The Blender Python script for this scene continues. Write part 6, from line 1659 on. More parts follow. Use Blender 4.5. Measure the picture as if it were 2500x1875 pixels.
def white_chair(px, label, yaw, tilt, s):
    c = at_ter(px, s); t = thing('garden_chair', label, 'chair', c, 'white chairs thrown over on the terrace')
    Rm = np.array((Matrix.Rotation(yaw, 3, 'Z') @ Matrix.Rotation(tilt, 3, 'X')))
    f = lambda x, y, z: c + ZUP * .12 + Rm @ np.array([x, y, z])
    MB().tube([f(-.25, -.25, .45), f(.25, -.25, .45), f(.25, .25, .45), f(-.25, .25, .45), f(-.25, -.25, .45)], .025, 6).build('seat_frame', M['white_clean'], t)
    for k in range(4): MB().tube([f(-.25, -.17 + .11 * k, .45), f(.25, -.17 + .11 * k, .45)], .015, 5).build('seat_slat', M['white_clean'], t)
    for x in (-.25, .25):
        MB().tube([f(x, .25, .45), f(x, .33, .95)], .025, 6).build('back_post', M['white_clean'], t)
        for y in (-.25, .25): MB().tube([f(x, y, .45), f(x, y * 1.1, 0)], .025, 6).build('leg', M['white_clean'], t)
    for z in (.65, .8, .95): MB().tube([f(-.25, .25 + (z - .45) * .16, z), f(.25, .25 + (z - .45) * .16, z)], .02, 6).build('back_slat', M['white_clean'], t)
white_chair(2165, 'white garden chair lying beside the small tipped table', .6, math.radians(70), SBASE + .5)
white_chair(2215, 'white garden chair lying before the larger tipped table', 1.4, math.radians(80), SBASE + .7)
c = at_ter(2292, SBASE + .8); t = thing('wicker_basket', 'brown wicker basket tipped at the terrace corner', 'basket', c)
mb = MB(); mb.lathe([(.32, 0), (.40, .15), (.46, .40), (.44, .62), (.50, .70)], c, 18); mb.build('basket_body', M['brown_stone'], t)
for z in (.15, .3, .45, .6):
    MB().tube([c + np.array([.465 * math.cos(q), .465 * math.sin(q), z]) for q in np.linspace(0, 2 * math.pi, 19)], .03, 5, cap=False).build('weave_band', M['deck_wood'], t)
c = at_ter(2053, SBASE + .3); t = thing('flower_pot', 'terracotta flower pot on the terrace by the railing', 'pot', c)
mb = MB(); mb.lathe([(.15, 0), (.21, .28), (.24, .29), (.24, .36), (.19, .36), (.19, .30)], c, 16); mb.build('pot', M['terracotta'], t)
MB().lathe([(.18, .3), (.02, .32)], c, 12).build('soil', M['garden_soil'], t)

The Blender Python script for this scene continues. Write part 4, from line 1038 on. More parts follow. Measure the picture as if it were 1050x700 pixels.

────────────────────

Task directions: Please reproduce each record precisely as written.

Result of the task:
The Blender Python script for this scene continues. Write part 6, from line 1659 on. More parts follow. Use Blender 4.5. Measure the picture as if it were 2500x1875 pixels.
def white_chair(px, label, yaw, tilt, s):
    c = at_ter(px, s); t = thing('garden_chair', label, 'chair', c, 'white chairs thrown over on the terrace')
    Rm = np.array((Matrix.Rotation(yaw, 3, 'Z') @ Matrix.Rotation(tilt, 3, 'X')))
    f = lambda x, y, z: c + ZUP * .12 + Rm @ np.array([x, y, z])
    MB().tube([f(-.25, -.25, .45), f(.25, -.25, .45), f(.25, .25, .45), f(-.25, .25, .45), f(-.25, -.25, .45)], .025, 6).build('seat_frame', M['white_clean'], t)
    for k in range(4): MB().tube([f(-.25, -.17 + .11 * k, .45), f(.25, -.17 + .11 * k, .45)], .015, 5).build('seat_slat', M['white_clean'], t)
    for x in (-.25, .25):
        MB().tube([f(x, .25, .45), f(x, .33, .95)], .025, 6).build('back_post', M['white_clean'], t)
        for y in (-.25, .25): MB().tube([f(x, y, .45), f(x, y * 1.1, 0)], .025, 6).build('leg', M['white_clean'], t)
    for z in (.65, .8, .95): MB().tube([f(-.25, .25 + (z - .45) * .16, z), f(.25, .25 + (z - .45) * .16, z)], .02, 6).build('back_slat', M['white_clean'], t)
white_chair(2165, 'white garden chair lying beside the small tipped table', .6, math.radians(70), SBASE + .5)
white_chair(2215, 'white garden chair lying before the larger tipped table', 1.4, math.radians(80), SBASE + .7)
c = at_ter(2292, SBASE + .8); t = thing('wicker_basket', 'brown wicker basket tipped at the terrace corner', 'basket', c)
mb = MB(); mb.lathe([(.32, 0), (.40, .15), (.46, .40), (.44, .62), (.50, .70)], c, 18); mb.build('basket_body', M['brown_stone'], t)
for z in (.15, .3, .45, .6):
    MB().tube([c + np.array([.465 * math.cos(q), .465 * math.sin(q), z]) for q in np.linspace(0, 2 * math.pi, 19)], .03, 5, cap=False).build('weave_band', M['deck_wood'], t)
c = at_ter(2053, SBASE + .3); t = thing('flower_pot', 'terracotta flower pot on the terrace by the railing', 'pot', c)
mb = MB(); mb.lathe([(.15, 0), (.21, .28), (.24, .29), (.24, .36), (.19, .36), (.19, .30)], c, 16); mb.build('pot', M['terracotta'], t)
MB().lathe([(.18, .3), (.02, .32)], c, 12).build('soil', M['garden_soil'], t)

The Blender Python script for this scene continues. Write part 4, from line 1038 on. More parts follow. Measure the picture as if it were 1050x700 pixels.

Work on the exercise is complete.